Saturday, August 11, 2012

Fue!



    For a lot of kumi daiko groups, fue are a way to add melody to the rhythm and increase the depth and appeal of their performance. Though I never play during performance (then I wouldn't get to drum! I've begun to get more fond of the idea of playing fue with the group, however. Maybe just one song . . .) I have played and made fue for years. Don't misunderstand. I'm hardly an expert. More so just an avid enthusiast. I thought it might be interesting to put some of my fue exploits here along with the drums.

   I tend to make flutes in batches. Since I buy my bamboo in ten foot lengths it's just not convenient to to leave them in one piece (difficult to store). I measure the inside diameter of one end of the bamboo stick with a caliper, making sure I'm not measuring at a node where the inside diameter narrows, then using this as a bore size, I measure the length of a flute plus the additional length of the head and add another few inches for errors in calculation, mark it and cut it off . Next I measure the inside diameter of the remaining long piece and complete the whole process again until I have cut the whole ten feet into flute longish segments. That will be a 'batch' of flutes.
   You may be asking yourself  "what's the length of flute?" That's determined by multiplying the diameter of the bore by 23. The length of the head just has to be enough for you put the stopper in the flute. Past that it's only a matter of personal taste. You can make it longer or shorter, whatever's comfortable. Then, as I said, add some at the bottom to allow for errors. Here's a diagram to help clarify.
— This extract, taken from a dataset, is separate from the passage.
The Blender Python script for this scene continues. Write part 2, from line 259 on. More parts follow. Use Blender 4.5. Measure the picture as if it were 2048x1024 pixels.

   I do all my measuring in metric. It makes the math a whole lot easier.
   Once I have all the lengths cut I use a steel rod to knock out the intra-nodes. (that's just a fancy way of saying the interior walls that prevent bamboo from just being a tube). Once they're knocked out I grind them down to smooth out the bore of the flute. I start out with nothing more than a threaded rod I picked up at the hardware store, then I move on to 60 grit sand paper affixed to a dowel or rod. I spend a fair amount of time with the coarse sand paper to make sure the bore doesn't get narrow where the nodes are.
    Now that I have a bamboo tube with a fairly straight sided bore, I shave the nodes off the outside. I just take my trusty block plane (the one I use for drum bodies) and carefully shave down the nodes until the outside of the tube is fairly smooth. You have to be careful because bamboo splits in long splinters along the grain, and if you dig too deeply with the plane it can tear big chunks out of the body of your flute. When the nodes are evened out I sand out the tool marks with that same 60 grit sand paper.  I end up with a pile of proto-flutes that look something like this.